Your task:
Reproduce the data below in full and exclude every picture.

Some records
####

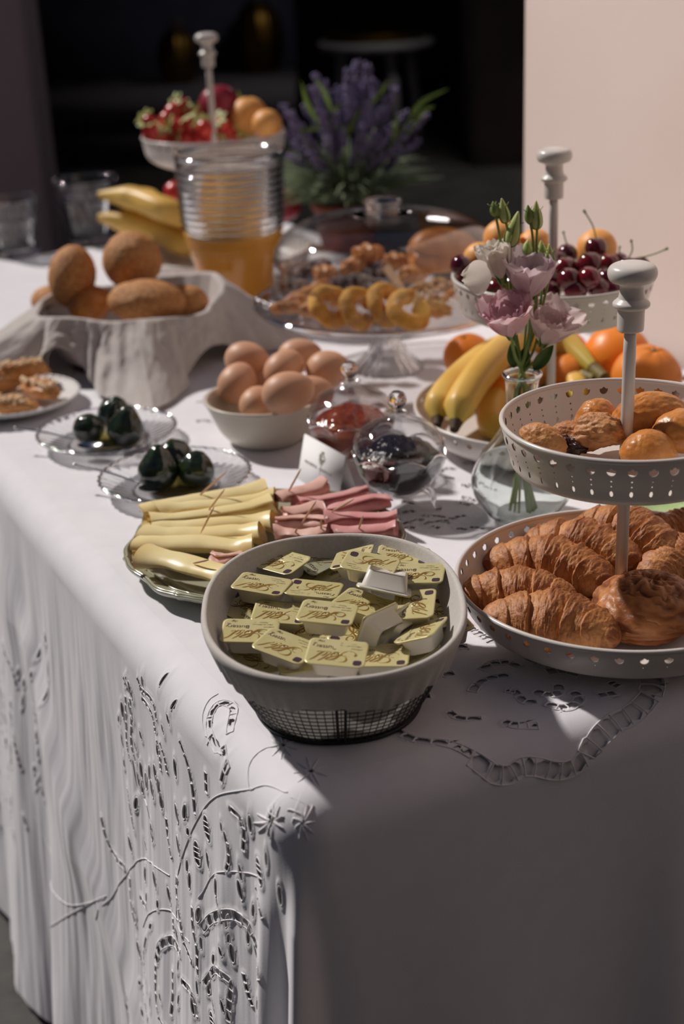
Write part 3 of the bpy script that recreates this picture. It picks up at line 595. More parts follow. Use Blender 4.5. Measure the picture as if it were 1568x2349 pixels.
def foil_lid(sd):
    nx, ny = 45, 34; q = rrect(LW, LH, .0055, 12); rings = []
    for f in np.linspace(0.0, 1, 14)[1:]: qq = q*f; rings.append(np.concatenate([qq, (lid_h(qq[:, 0], qq[:, 1], sd)+.0006)[:, None]], 1))
    rings.append(np.concatenate([q, (lid_h(q[:, 0], q[:, 1], sd)+.0002)[:, None]], 1)); qq = q*.97; rings.append(np.concatenate([qq, np.full((len(q), 1), .0001)], 1))
    Rg = np.array(rings); k, n = Rg.shape[:2]; V = np.concatenate([Rg.reshape(-1, 3), [[0, 0, float(lid_h(np.zeros(1), np.zeros(1), sd)[0])+.0006]]]); j = np.arange(n)
    return V, [gridf(k, n, False, True), np.stack([j, (j+1) % n, np.full(n, k*n)], 1)[:, ::-1]]
def ribbon(pts, wd, n=60):                            # calligraphic stroke: flat strip, broad on the downstrokes
    P = spl(np.array(pts, float), n); T = np.gradient(P, axis=0); T /= np.linalg.norm(T, axis=1)[:, None]+1e-9
    th = np.abs(T @ np.array([.45, .89])); wv = wd*(.28+.95*th**2.2)*np.minimum(1, .3+4*np.minimum(np.linspace(0, 1, n), np.linspace(1, 0, n)))
    N = np.stack([-T[:, 1], T[:, 0]], 1); a = P+N*wv[:, None]/2; b = P-N*wv[:, None]/2
    V = np.stack([a, b], 1).reshape(-1, 2); return V, gridf(n, 2)
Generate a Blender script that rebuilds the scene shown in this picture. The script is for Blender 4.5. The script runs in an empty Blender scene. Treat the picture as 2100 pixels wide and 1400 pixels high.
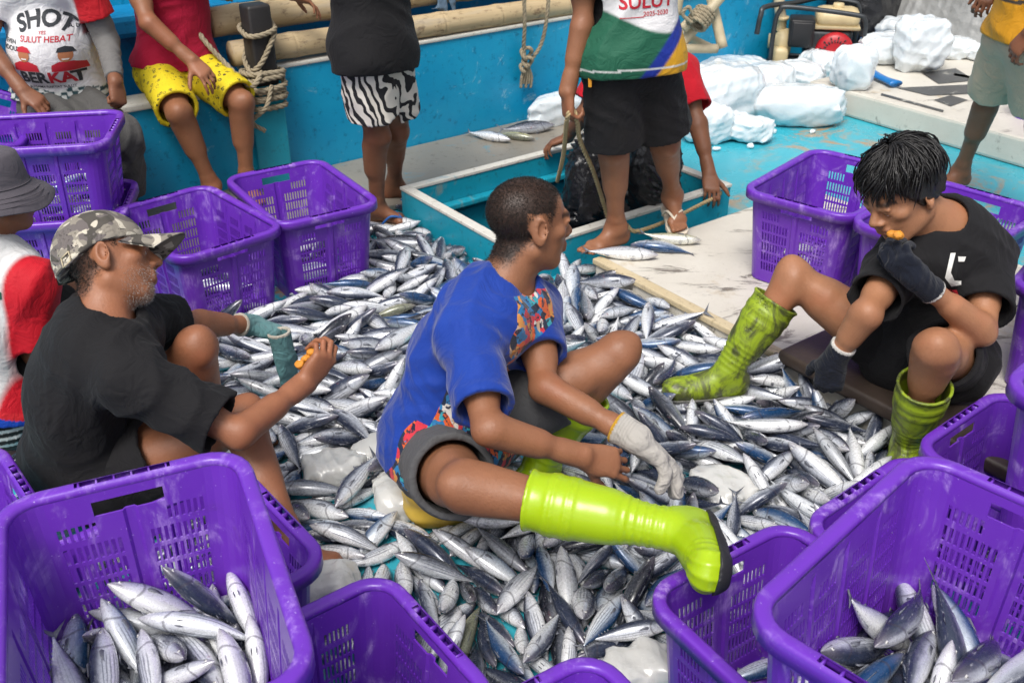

####

Final answer:
Write part 3 of the bpy script that recreates this picture. It picks up at line 595. More parts follow. Use Blender 4.5. Measure the picture as if it were 1568x2349 pixels.
def foil_lid(sd):
    nx, ny = 45, 34; q = rrect(LW, LH, .0055, 12); rings = []
    for f in np.linspace(0.0, 1, 14)[1:]: qq = q*f; rings.append(np.concatenate([qq, (lid_h(qq[:, 0], qq[:, 1], sd)+.0006)[:, None]], 1))
    rings.append(np.concatenate([q, (lid_h(q[:, 0], q[:, 1], sd)+.0002)[:, None]], 1)); qq = q*.97; rings.append(np.concatenate([qq, np.full((len(q), 1), .0001)], 1))
    Rg = np.array(rings); k, n = Rg.shape[:2]; V = np.concatenate([Rg.reshape(-1, 3), [[0, 0, float(lid_h(np.zeros(1), np.zeros(1), sd)[0])+.0006]]]); j = np.arange(n)
    return V, [gridf(k, n, False, True), np.stack([j, (j+1) % n, np.full(n, k*n)], 1)[:, ::-1]]
def ribbon(pts, wd, n=60):                            # calligraphic stroke: flat strip, broad on the downstrokes
    P = spl(np.array(pts, float), n); T = np.gradient(P, axis=0); T /= np.linalg.norm(T, axis=1)[:, None]+1e-9
    th = np.abs(T @ np.array([.45, .89])); wv = wd*(.28+.95*th**2.2)*np.minimum(1, .3+4*np.minimum(np.linspace(0, 1, n), np.linspace(1, 0, n)))
    N = np.stack([-T[:, 1], T[:, 0]], 1); a = P+N*wv[:, None]/2; b = P-N*wv[:, None]/2
    V = np.stack([a, b], 1).reshape(-1, 2); return V, gridf(n, 2)
Generate a Blender script that rebuilds the scene shown in this picture. The script is for Blender 4.5. The script runs in an empty Blender scene. Treat the picture as 2100 pixels wide and 1400 pixels high.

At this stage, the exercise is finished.